What is required:
All the data should be repeated exactly. Any image in it is left out.
# START OF Supplied information
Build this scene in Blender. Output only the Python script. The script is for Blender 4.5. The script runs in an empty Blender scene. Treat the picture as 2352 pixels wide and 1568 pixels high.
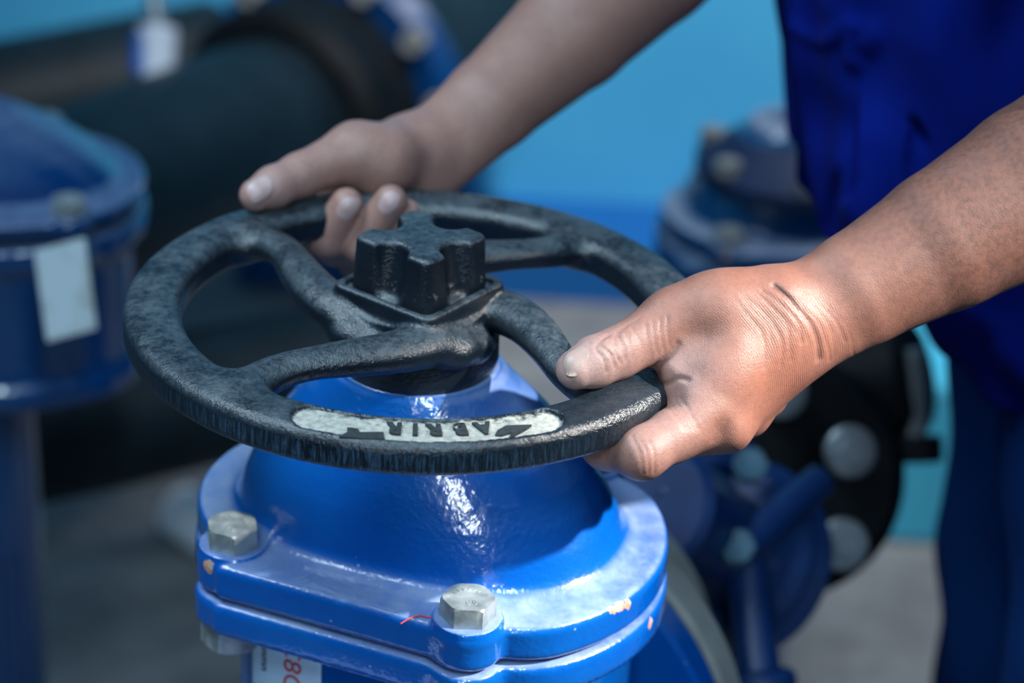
import bpy, bmesh, math, random
import numpy as np
from mathutils import Vector, Matrix, noise
random.seed(4); RNG = np.random.default_rng(4)
R = math.radians
ZW = 0.93                                   # height of the handwheel plane above the floor
C = bpy.context.scene.collection

# ------------------------------------------------------------------ camera frame
W, H, LENS = 2352, 1568, 85.0
FPX = W * LENS / 36
th, roll, DW, cx, cy = .464605096, .0587802117, 1.32563781, 960.214588, 729.713684
fw = np.array([0, math.cos(th), -math.sin(th)]); r0 = np.array([1., 0, 0]); u0 = np.cross(r0, fw)
rt = r0 * math.cos(roll) + u0 * math.sin(roll); up = -r0 * math.sin(roll) + u0 * math.cos(roll)
CAM = np.array([0, 0, ZW]) - (fw * DW + rt * ((cx - W / 2) / FPX * DW) - up * ((cy - H / 2) / FPX * DW))
def ray(x, y): return fw + rt * (x - W / 2) / FPX - up * (y - H / 2) / FPX
def at(x, y, depth):                        # world point seen at a pixel, at a true distance
    return CAM + ray(x, y) * depth
def atz(x, y, z):
    d = ray(x, y); return CAM + d * ((z - CAM[2]) / d[2])
def aty(x, y, Y):
    d = ray(x, y); return CAM + d * ((Y - CAM[1]) / d[1])

# ------------------------------------------------------------------ object helpers
def link(o, parent=None):
    C.objects.link(o)
    if parent is not None: o.parent = parent
    return o
def tag(o, label=None, cat=None, group=None, kind=None):
    if label: o['label'] = label
    if cat: o['category'] = cat
    if group: o['group'] = group
    if kind: o['kind'] = kind
    return o
def empty(name, loc=(0, 0, 0), rz=0.0):
    o = bpy.data.objects.new(name, None); o.empty_display_size = .05
    o.location = loc; o.rotation_euler = (0, 0, rz); return link(o)
def mesh_obj(name, V, F, mat, parent=None, smooth=True, origin=None, attrs=None):
    V = np.asarray(V, float)
    if origin is not None: V = V - np.asarray(origin)
    me = bpy.data.meshes.new(name); me.from_pydata([tuple(v) for v in V], [], [tuple(int(i) for i in f) for f in F])
    me.update()
    if smooth: me.polygons.foreach_set('use_smooth', [True] * len(me.polygons))
    if attrs:
        for k, a in attrs.items():
            at_ = me.attributes.new(k, 'FLOAT', 'POINT'); at_.data.foreach_set('value', np.asarray(a, np.float32))
    if mat: me.materials.append(mat)
    o = bpy.data.objects.new(name, me)
    if origin is not None: o.location = origin
    return link(o, parent)
def bm_obj(name, bm, mat, parent=None, smooth=True, bevel=0, seg=2, angle=40):
    me = bpy.data.meshes.new(name); bmesh.ops.recalc_face_normals(bm, faces=bm.faces[:]); bm.to_mesh(me); bm.free()
    if smooth:
        me.polygons.foreach_set('use_smooth', [True] * len(me.polygons))
        me.set_sharp_from_angle(angle=R(angle))
    me.materials.append(mat); o = bpy.data.objects.new(name, me); link(o, parent)
    if bevel:
        b = o.modifiers.new('bevel', 'BEVEL'); b.width = bevel; b.segments = seg; b.limit_method = 'ANGLE'; b.angle_limit = R(35)
    return o
def frame_from(axis, hint=(0, 0, 1)):
    z = Vector(axis).normalized(); h = Vector(hint)
    if abs(z.dot(h.normalized())) > .98: h = Vector((1, 0, 0))
    x = h.cross(z).normalized(); y = z.cross(x)
    return Matrix((x, y, z)).transposed().to_4x4()
def lathe(bm, prof, origin=(0, 0, 0), axis=(0, 0, 1), n=64, cap=True):
    """prof: list of (radius, height) revolved round axis"""
    M = Matrix.Translation(Vector(origin)) @ frame_from(axis); rings = []
    for r, h in prof:
        rings.append([bm.verts.new(M @ Vector((max(r, 1e-5) * math.cos(2 * math.pi * i / n), max(r, 1e-5) * math.sin(2 * math.pi * i / n), h))) for i in range(n)])
    for a, b in zip(rings[:-1], rings[1:]):
        for i in range(n): bm.faces.new((a[i], a[(i + 1) % n], b[(i + 1) % n], b[i]))
    if cap:
        bm.faces.new(rings[0][::-1]); bm.faces.new(rings[-1])
def prism(bm, poly, z0, z1, M=Matrix.Identity(4)):
    a = [bm.verts.new(M @ Vector((x, y, z0))) for x, y in poly]; b = [bm.verts.new(M @ Vector((x, y, z1))) for x, y in poly]
    n = len(poly); bm.faces.new(a[::-1]); bm.faces.new(b)
    for i in range(n): bm.faces.new((a[i], a[(i + 1) % n], b[(i + 1) % n], b[i]))
def box(bm, lo, hi, M=Matrix.Identity(4)):
    prism(bm, [(lo[0], lo[1]), (hi[0], lo[1]), (hi[0], hi[1]), (lo[0], hi[1])], lo[2], hi[2], M)
def tube(bm, pts, rad, n=12, cap=True):
    pts = [Vector(p) for p in pts]; rings = []; rad = rad if hasattr(rad, '__len__') else [rad] * len(pts)
    t = (pts[1] - pts[0]).normalized(); x = t.orthogonal().normalized()
    for i, p in enumerate(pts):
        t = ((pts[min(i + 1, len(pts) - 1)] - pts[max(i - 1, 0)])).normalized(); x = (x - t * x.dot(t)).normalized(); y = t.cross(x)
        rings.append([bm.verts.new(p + (x * math.cos(2 * math.pi * k / n) + y * math.sin(2 * math.pi * k / n)) * rad[i]) for k in range(n)])
    for a, b in zip(rings[:-1], rings[1:]):
        for i in range(n): bm.faces.new((a[i], a[(i + 1) % n], b[(i + 1) % n], b[i]))
    if cap: bm.faces.new(rings[0][::-1]); bm.faces.new(rings[-1])
def copy_tree(o, parent=None):
    c = o.copy(); C.objects.link(c)
    if parent is not None: c.parent = parent
    for ch in [x for x in bpy.data.objects if x.parent == o and x != c]: copy_tree(ch, c)
    return c

# ------------------------------------------------------------------ signed distance fields -> one smooth mesh
def smin(a, b, k):
    h = np.clip(.5 + .5 * (b - a) / k, 0, 1); return b * (1 - h) + a * h - k * h * (1 - h)
def smax(a, b, k): return -smin(-a, -b, k)
def cap(P, a, b, ra, rb):                   # tapered capsule
    a = np.asarray(a, float); b = np.asarray(b, float); ab = b - a
    t = np.clip(((P - a) @ ab) / (ab @ ab), 0, 1)
    q = P - a - t[:, None] * ab
    return np.sqrt((q * q).sum(1)) - (ra + (rb - ra) * t)
def ecap(P, a, b, ra, rb, flat, fl):        # tapered capsule flattened by factor fl along unit direction flat
    a = np.asarray(a, float); b = np.asarray(b, float); ab = b - a
    t = np.clip(((P - a) @ ab) / (ab @ ab), 0, 1)
    q = P - a - t[:, None] * ab; f = q @ flat
    q = q + (f / fl - f)[:, None] * flat
    return (np.sqrt((q * q).sum(1)) - (ra + (rb - ra) * t)) * min(1, fl) ** .5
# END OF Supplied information
Completed exercise:
Build this scene in Blender. Output only the Python script. The script is for Blender 4.5. The script runs in an empty Blender scene. Treat the picture as 2352 pixels wide and 1568 pixels high.
import bpy, bmesh, math, random
import numpy as np
from mathutils import Vector, Matrix, noise
random.seed(4); RNG = np.random.default_rng(4)
R = math.radians
ZW = 0.93                                   # height of the handwheel plane above the floor
C = bpy.context.scene.collection

# ------------------------------------------------------------------ camera frame
W, H, LENS = 2352, 1568, 85.0
FPX = W * LENS / 36
th, roll, DW, cx, cy = .464605096, .0587802117, 1.32563781, 960.214588, 729.713684
fw = np.array([0, math.cos(th), -math.sin(th)]); r0 = np.array([1., 0, 0]); u0 = np.cross(r0, fw)
rt = r0 * math.cos(roll) + u0 * math.sin(roll); up = -r0 * math.sin(roll) + u0 * math.cos(roll)
CAM = np.array([0, 0, ZW]) - (fw * DW + rt * ((cx - W / 2) / FPX * DW) - up * ((cy - H / 2) / FPX * DW))
def ray(x, y): return fw + rt * (x - W / 2) / FPX - up * (y - H / 2) / FPX
def at(x, y, depth):                        # world point seen at a pixel, at a true distance
    return CAM + ray(x, y) * depth
def atz(x, y, z):
    d = ray(x, y); return CAM + d * ((z - CAM[2]) / d[2])
def aty(x, y, Y):
    d = ray(x, y); return CAM + d * ((Y - CAM[1]) / d[1])

# ------------------------------------------------------------------ object helpers
def link(o, parent=None):
    C.objects.link(o)
    if parent is not None: o.parent = parent
    return o
def tag(o, label=None, cat=None, group=None, kind=None):
    if label: o['label'] = label
    if cat: o['category'] = cat
    if group: o['group'] = group
    if kind: o['kind'] = kind
    return o
def empty(name, loc=(0, 0, 0), rz=0.0):
    o = bpy.data.objects.new(name, None); o.empty_display_size = .05
    o.location = loc; o.rotation_euler = (0, 0, rz); return link(o)
def mesh_obj(name, V, F, mat, parent=None, smooth=True, origin=None, attrs=None):
    V = np.asarray(V, float)
    if origin is not None: V = V - np.asarray(origin)
    me = bpy.data.meshes.new(name); me.from_pydata([tuple(v) for v in V], [], [tuple(int(i) for i in f) for f in F])
    me.update()
    if smooth: me.polygons.foreach_set('use_smooth', [True] * len(me.polygons))
    if attrs:
        for k, a in attrs.items():
            at_ = me.attributes.new(k, 'FLOAT', 'POINT'); at_.data.foreach_set('value', np.asarray(a, np.float32))
    if mat: me.materials.append(mat)
    o = bpy.data.objects.new(name, me)
    if origin is not None: o.location = origin
    return link(o, parent)
def bm_obj(name, bm, mat, parent=None, smooth=True, bevel=0, seg=2, angle=40):
    me = bpy.data.meshes.new(name); bmesh.ops.recalc_face_normals(bm, faces=bm.faces[:]); bm.to_mesh(me); bm.free()
    if smooth:
        me.polygons.foreach_set('use_smooth', [True] * len(me.polygons))
        me.set_sharp_from_angle(angle=R(angle))
    me.materials.append(mat); o = bpy.data.objects.new(name, me); link(o, parent)
    if bevel:
        b = o.modifiers.new('bevel', 'BEVEL'); b.width = bevel; b.segments = seg; b.limit_method = 'ANGLE'; b.angle_limit = R(35)
    return o
def frame_from(axis, hint=(0, 0, 1)):
    z = Vector(axis).normalized(); h = Vector(hint)
    if abs(z.dot(h.normalized())) > .98: h = Vector((1, 0, 0))
    x = h.cross(z).normalized(); y = z.cross(x)
    return Matrix((x, y, z)).transposed().to_4x4()
def lathe(bm, prof, origin=(0, 0, 0), axis=(0, 0, 1), n=64, cap=True):
    """prof: list of (radius, height) revolved round axis"""
    M = Matrix.Translation(Vector(origin)) @ frame_from(axis); rings = []
    for r, h in prof:
        rings.append([bm.verts.new(M @ Vector((max(r, 1e-5) * math.cos(2 * math.pi * i / n), max(r, 1e-5) * math.sin(2 * math.pi * i / n), h))) for i in range(n)])
    for a, b in zip(rings[:-1], rings[1:]):
        for i in range(n): bm.faces.new((a[i], a[(i + 1) % n], b[(i + 1) % n], b[i]))
    if cap:
        bm.faces.new(rings[0][::-1]); bm.faces.new(rings[-1])
def prism(bm, poly, z0, z1, M=Matrix.Identity(4)):
    a = [bm.verts.new(M @ Vector((x, y, z0))) for x, y in poly]; b = [bm.verts.new(M @ Vector((x, y, z1))) for x, y in poly]
    n = len(poly); bm.faces.new(a[::-1]); bm.faces.new(b)
    for i in range(n): bm.faces.new((a[i], a[(i + 1) % n], b[(i + 1) % n], b[i]))
def box(bm, lo, hi, M=Matrix.Identity(4)):
    prism(bm, [(lo[0], lo[1]), (hi[0], lo[1]), (hi[0], hi[1]), (lo[0], hi[1])], lo[2], hi[2], M)
def tube(bm, pts, rad, n=12, cap=True):
    pts = [Vector(p) for p in pts]; rings = []; rad = rad if hasattr(rad, '__len__') else [rad] * len(pts)
    t = (pts[1] - pts[0]).normalized(); x = t.orthogonal().normalized()
    for i, p in enumerate(pts):
        t = ((pts[min(i + 1, len(pts) - 1)] - pts[max(i - 1, 0)])).normalized(); x = (x - t * x.dot(t)).normalized(); y = t.cross(x)
        rings.append([bm.verts.new(p + (x * math.cos(2 * math.pi * k / n) + y * math.sin(2 * math.pi * k / n)) * rad[i]) for k in range(n)])
    for a, b in zip(rings[:-1], rings[1:]):
        for i in range(n): bm.faces.new((a[i], a[(i + 1) % n], b[(i + 1) % n], b[i]))
    if cap: bm.faces.new(rings[0][::-1]); bm.faces.new(rings[-1])
def copy_tree(o, parent=None):
    c = o.copy(); C.objects.link(c)
    if parent is not None: c.parent = parent
    for ch in [x for x in bpy.data.objects if x.parent == o and x != c]: copy_tree(ch, c)
    return c

# ------------------------------------------------------------------ signed distance fields -> one smooth mesh
def smin(a, b, k):
    h = np.clip(.5 + .5 * (b - a) / k, 0, 1); return b * (1 - h) + a * h - k * h * (1 - h)
def smax(a, b, k): return -smin(-a, -b, k)
def cap(P, a, b, ra, rb):                   # tapered capsule
    a = np.asarray(a, float); b = np.asarray(b, float); ab = b - a
    t = np.clip(((P - a) @ ab) / (ab @ ab), 0, 1)
    q = P - a - t[:, None] * ab
    return np.sqrt((q * q).sum(1)) - (ra + (rb - ra) * t)
def ecap(P, a, b, ra, rb, flat, fl):        # tapered capsule flattened by factor fl along unit direction flat
    a = np.asarray(a, float); b = np.asarray(b, float); ab = b - a
    t = np.clip(((P - a) @ ab) / (ab @ ab), 0, 1)
    q = P - a - t[:, None] * ab; f = q @ flat
    q = q + (f / fl - f)[:, None] * flat
    return (np.sqrt((q * q).sum(1)) - (ra + (rb - ra) * t)) * min(1, fl) ** .5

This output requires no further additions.